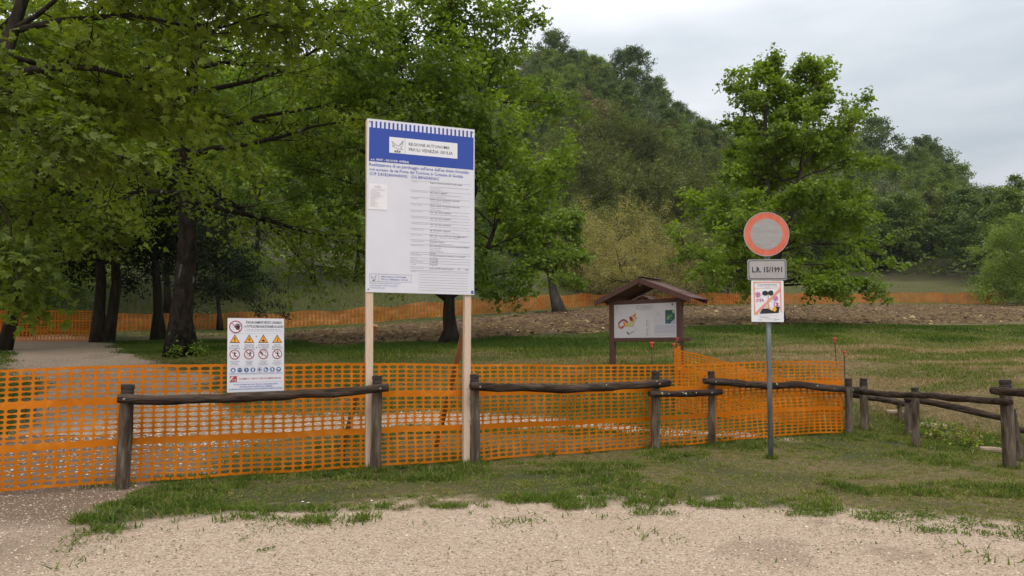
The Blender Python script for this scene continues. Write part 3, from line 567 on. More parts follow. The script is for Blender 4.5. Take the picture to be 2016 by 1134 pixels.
# ------------------------------------------------------------------ wooded hill and shrubs
M_H = {
 'dark': leafmat('dark woodland leaves', [(.034, .060, .010), (.075, .115, .018), (.14, .19, .03)], .28),
 'green': leafmat('green woodland leaves', [(.055, .09, .012), (.12, .165, .022), (.21, .265, .04)], .32),
 'olive': leafmat('olive budding leaves', [(.060, .075, .012), (.105, .120, .020), (.17, .18, .034)], .25),
 'brown': leafmat('brown budding twigs', [(.14, .10, .045), (.20, .145, .065), (.26, .19, .09)], .2),
 'yellow': leafmat('yellow green young leaves', [(.19, .165, .05), (.28, .235, .075), (.36, .29, .11)], .3),
 'grey': leafmat('grey green sparse leaves', [(.10, .115, .06), (.15, .165, .09), (.21, .22, .13)], .2),
}
def proto_tree(name, seed, H, R, matk, n1=28, n2=6, n3=4, lpt=8, leaf=.28, base=.18, prof=None, elev=(0, 60), stems=1, rnd=.9, bare=0, tpl='clump', jit=.3, up=1.0, tw=.8, barkm=None):
    rs = RS(seed); prof = prof or (lambda h: (.8 + .25 * math.sin(h * 3.2)) * (1 - h ** 3) + .12)
    S = []
    for k in range(stems):
        a = k * 2.4; o = np.array([math.cos(a), math.sin(a), 0]) * (.25 if stems > 1 else 0)
        S.append((stem(rs, o, o * (1 + (R * 2.2 if stems > 1 else 0)) + np.array([0, 0, H * (.9 + .1 * rs.rand())]), 8, .5), .16 / stems ** .5 * H / 10, .03))
    mb, C, O = make_tree(seed, S, n1, R, prof, elev, n2, n3, lpt, leaf, tstart=base, tube_lvl=2 if bare else 1, twig=tw, jitter=jit, curve=.0)
    tint = np.clip(fbm(C[:, 0] * .5 + C[:, 2] * .3, C[:, 1] * .5 + C[:, 2] * .5, 3) * 1.2 - .1 + .25 * (rs.rand(len(C)) - .5), 0, 1)
    return mb.mesh('trunk', barkm or M_BARKG, True), leaves_mesh('crown', C, O, leaf, tint, seed, tpl, M_H[matk], up, rnd, .2), H
PROTO = {
 'oak': [proto_tree('o', 101, 11, 3.9, 'dark', lpt=9), proto_tree('o', 102, 12, 4.2, 'green', lpt=9), proto_tree('o', 103, 10, 4.0, 'dark', n1=22, lpt=10)],
 'ash': [proto_tree('a', 104, 13, 3.3, 'green', n1=24, lpt=7), proto_tree('a', 105, 12, 3.2, 'olive', lpt=6)],
 'grey': [proto_tree('g', 106, 12, 3.0, 'grey', n1=20, lpt=4, leaf=.24, bare=1), proto_tree('g', 107, 12.5, 2.8, 'olive', n1=20, lpt=4, leaf=.25, bare=1)],
 'brown': [proto_tree('b', 108, 10, 3.0, 'brown', lpt=6, leaf=.26, bare=1)],
 'bare': [proto_tree('x', 109, 12, 2.6, 'grey', n1=18, n2=6, n3=3, lpt=2, leaf=.10, bare=1, elev=(30, 75))],
 'olive': [proto_tree('v', 110, 12, 5.6, 'olive', n1=46, n2=8, n3=5, lpt=7, leaf=.26, bare=1, base=.08, elev=(10, 80), prof=lambda h: 1.0 - .35 * h, stems=3, tpl='oval', jit=.16), proto_tree('v', 111, 11, 5.0, 'olive', n1=40, n2=8, n3=5, lpt=7, leaf=.26, bare=1, base=.08, elev=(10, 80), prof=lambda h: 1.0 - .35 * h, stems=3, tpl='oval', jit=.16)],
 'shrub': [proto_tree('s', 112, 4.6, 2.6, 'yellow', n1=36, n2=7, n3=5, lpt=6, leaf=.10, bare=1, base=.05, elev=(20, 78), prof=lambda h: 1.0 - .3 * h, stems=4, tpl='oval', jit=.12, tw=.5), proto_tree('s', 113, 4.4, 2.5, 'olive', n1=36, n2=7, n3=5, lpt=8, leaf=.12, bare=1, base=.05, elev=(20, 78), prof=lambda h: 1.0 - .3 * h, stems=4, tpl='oval', jit=.12, tw=.5)],
 'bush': [proto_tree('u', 114, 4.5, 3.2, 'green', n1=40, n2=7, n3=6, lpt=10, leaf=.15, base=.04, elev=(-5, 75), prof=lambda h: 1.05 - .45 * h, stems=3, tpl='oval', jit=.15, tw=.5), proto_tree('u', 115, 4.2, 3.2, 'dark', n1=40, n2=7, n3=6, lpt=10, leaf=.16, base=.04, elev=(-5, 75), prof=lambda h: 1.05 - .45 * h, stems=3, tpl='oval', jit=.15, tw=.5)],
 'pine': [proto_tree('p', 116, 10, 2.6, 'dark', n1=40, n2=6, n3=4, lpt=9, leaf=.22, base=.15, elev=(-8, 45), prof=lambda h: 1.0 - .75 * h, jit=.2)],
}
def hill_tree(kind, k, x, y, sc, rz, name, label, cat='tree', group=None, squash=1.0, sink=.3):
    tm, cm, H = PROTO[kind][k % len(PROTO[kind])]
    r = bpy.data.objects.new(name, None); COL.objects.link(r); tag(r, label, cat, group)
    for nm, me in (('trunk', tm), ('crown', cm)):
        o = bpy.data.objects.new(nm, me); COL.objects.link(o); o.parent = r
    r.location = (x, y, gz(x, y) - sink); r.rotation_euler = (0, 0, rz); r.scale = (sc, sc, sc * squash)
    return r
KL = {'oak': ('oak_tree', 'dark rounded oak'), 'ash': ('ash_tree', 'green leafy ash'), 'grey': ('woodland_tree', 'thin grey green tree'), 'brown': ('budding_tree', 'brownish budding tree'),
      'bare': ('bare_tree', 'nearly leafless tree'), 'olive': ('budding_tree', 'wide olive budding tree'), 'pine': ('pine_tree', 'dark narrow conifer')}
COLS = [(0, 700, 'left of the construction board'), (700, 1000, 'behind the forked maple'), (1000, 1110, 'just right of the forked maple'), (1110, 1230, 'above the yellow shrubs'), (1230, 1330, 'above the kiosk roof'), (1330, 1430, 'left of the two topped maple'), (1430, 1600, 'behind the two topped maple'), (1600, 1760, 'right of the two topped maple'), (1760, 1900, 'above the right meadow'), (1900, 9999, 'near the right edge')]
def describe(ds, band, x, y, sc, sq=1.0):
    px = CX + FPX * x / y; c = next((t for a, b, t in COLS if a <= px < b), COLS[0][2]); size = 'small ' if sc < .82 else 'large ' if sc > 1.0 else ''; size += 'tall ' if sq > 1.06 else 'squat ' if sq < .94 else ''
    s = f'{size}{ds} {band}, {c}'; w = s.split()
    return ' '.join(w[:16])
def forest():
    rs = RS(50); placed = []
    def ok(x, y, s): return all((x - a) ** 2 + (y - b) ** 2 > (.5 * (s + c)) ** 2 for a, b, c in placed)
    def put(kind, k, x, y, sc, where, squash=1.0):
        nm, ds = KL[kind]; sq_ = squash * (.86 + .3 * rs.rand()); placed.append((x, y, 6 * sc))
        hill_tree(kind, k, x, y, sc * (.92 + .16 * rs.rand()), rs.rand() * 6.28, nm, describe(ds, where, x, y, sc, sq_), group=describe(ds, where, x, y, sc, sq_), squash=sq_)
    def at(px, d): return (px - CX) / FPX * d, d
    # crest: trees that make the skyline, one by one (pixel of the crown, distance, kind, scale)
    for px, d, kd, k, sc in [(1030, 222, 'grey', 0, 1.15), (1055, 226, 'oak', 0, 1.15), (1085, 224, 'oak', 2, 1.6), (1110, 226, 'ash', 0, 1.1), (1150, 226, 'oak', 1, 1.15), (1195, 229, 'oak', 2, .8), (1225, 226, 'oak', 0, 1.25), (1250, 227, 'oak', 2, 1.4),
                           (1295, 226, 'oak', 1, 1.1), (1322, 230, 'bare', 0, 1.05), (1345, 227, 'grey', 1, .9), (1372, 226, 'grey', 0, 1.0), (1395, 229, 'ash', 1, .95), (1420, 228, 'bare', 0, .95), (1440, 226, 'grey', 1, .9), (1470, 228, 'ash', 0, .95), (1510, 226, 'oak', 1, .9), (1550, 228, 'ash', 1, .95), (1590, 226, 'oak', 0, 1), (1640, 228, 'ash', 0, 1),
                           (1690, 224, 'oak', 0, 1.0), (1715, 226, 'oak', 2, 1.0), (1738, 222, 'oak', 0, 1.5), (1770, 226, 'ash', 0, .75), (1800, 226, 'bare', 0, 1.0), (1828, 222, 'oak', 2, 1.35), (1850, 224, 'oak', 0, 1.75), (1872, 224, 'oak', 1, .9), (1900, 226, 'ash', 0, .8), (1925, 224, 'grey', 0, .95), (1945, 228, 'bare', 0, 1.1), (1965, 224, 'grey', 1, 1.05), (1990, 226, 'bare', 0, 1.2), (2015, 224, 'grey', 0, 1.1), (2045, 226, 'bare', 0, 1.1), (2080, 226, 'grey', 1, 1),
                           (980, 224, 'grey', 0, 1.1), (940, 226, 'oak', 1, 1.1), (890, 226, 'grey', 1, 1.1), (840, 226, 'ash', 0, 1.1), (780, 226, 'grey', 0, 1.2), (720, 226, 'ash', 1, 1.1), (665, 226, 'grey', 0, 1.2), (600, 226, 'ash', 0, 1.1), (520, 226, 'grey', 1, 1.2)]:
        x, y = at(px, d); put(kd, k, x, y, sc, 'on the skyline')
    # big budding trees on the lower slope, in the middle
    for px, d, k, sc in [(1130, 100, 0, 1.0), (1190, 108, 1, 1.05), (1250, 98, 0, 1.05), (1310, 106, 1, 1.05), (1365, 100, 0, .98), (1160, 122, 1, 1.1), (1230, 124, 0, 1.1), (1300, 126, 1, 1.1), (1370, 120, 0, 1.0), (1420, 112, 1, .95), (1470, 104, 0, .85), (1090, 112, 0, .9)]:
        x, y = at(px, d); put('olive', k, x, y, sc, 'on the lower slope' if d < 111 else 'on the lower slope, second row')
    # dark edge of the wood above the meadow on the right
    for i, px in enumerate(range(1560, 2010, 31)):
        d = 118 - 30 * sstep(1860, 2010, px) + rs.rand() * 5; x, y = at(px + rs.randn() * 5, d)
        put(['ash', 'oak', 'oak', 'pine', 'ash'][i % 5], i, x, y, .92 + .2 * rs.rand(), 'at the foot of the wood')
    # the slope in between
    tries = 0; cnt = 0
    while cnt < 225 and tries < 30000:
        tries += 1; px = 1000 + 1100 * rs.rand() if rs.rand() < .82 else 300 + 700 * rs.rand(); u = (px - CX) / FPX
        dlo = 128 if px < 1500 else 122 - 25 * sstep(1850, 2010, px)
        if px < 1000: dlo = 92
        d = dlo + (221 - dlo) * rs.rand() ** .85; x, y = at(px, d); s = 7.4 if px > 1000 else 12
        if not ok(x, y, s): continue
        placed.append((x, y, s)); cnt += 1
        n = float(fbm(np.array([x * .02]), np.array([y * .02]), 2)[0]); r = rs.rand(); k = int(rs.rand() * 3)
        kd = 'oak' if r < .18 + (n > .5) * .3 else 'ash' if r < .72 else 'grey' if r < .86 else 'brown' if r < .92 else 'bare' if r < .94 else 'oak'
        band = 'high on the hill' if d > 195 else 'on the upper slope' if d > 172 else 'on the middle slope' if d > 148 else 'low on the slope'
        if px < 1000: band = 'on the hillside'
        nm, ds = KL[kd]
        sc_ = .66 + .42 * rs.rand(); sq_ = .85 + .3 * rs.rand(); lb = describe(ds, band, x, y, sc_, sq_)
        hill_tree(kd, k, x, y, sc_, rs.rand() * 6.28, nm, lb, group=lb, squash=sq_)
    # undergrowth under and between the trees: one mass nobody could count
    n = 55000; x, y, r2 = scatter(n, 0, 1, 0, 1, 61); d = 78 + 150 * y ** .8; u = -.55 + 1.3 * x; X = u * d; Y = d
    px = CX + FPX * u; dfo = np.interp(u, U_NET, D_NET) + np.interp(px, [0, 700, 1000, 1750, 1950, 2100], [35, 35, 28, 40, 17, 10]); k = Y > dfo; X, Y = X[k], Y[k]; m = len(X)
    hh = 5.0 * fbm(X * .16, Y * .16, 3) ** 1.3
    Z = height(X, Y) + hh * r2.rand(m)
    C = np.stack([X, Y, Z], -1); tint = np.clip(fbm(X * .08, Y * .08, 3) * 1.2 - .1 + .3 * (r2.rand(m) - .5), 0, 1)
    o = link('undergrowth', leaves_mesh('undergrowth', C, r2.randn(m, 3) * .5, .55, tint, 62, 'clump', M_H['green'], 1, .8, .1), kind='stuff'); tag(o, 'low green undergrowth between the trees on the wooded hill', 'undergrowth')
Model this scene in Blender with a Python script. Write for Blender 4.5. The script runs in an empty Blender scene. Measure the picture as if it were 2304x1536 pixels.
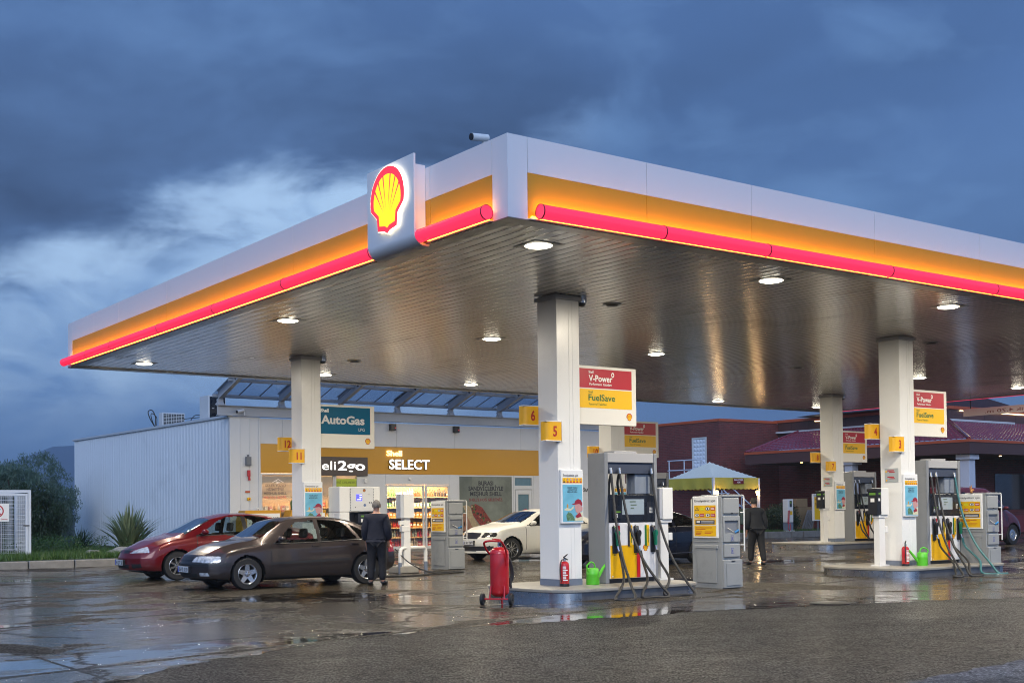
.....
Job:
Only the number is wanted: how many lines in the data include the word "script"?

Result of this exercise:
2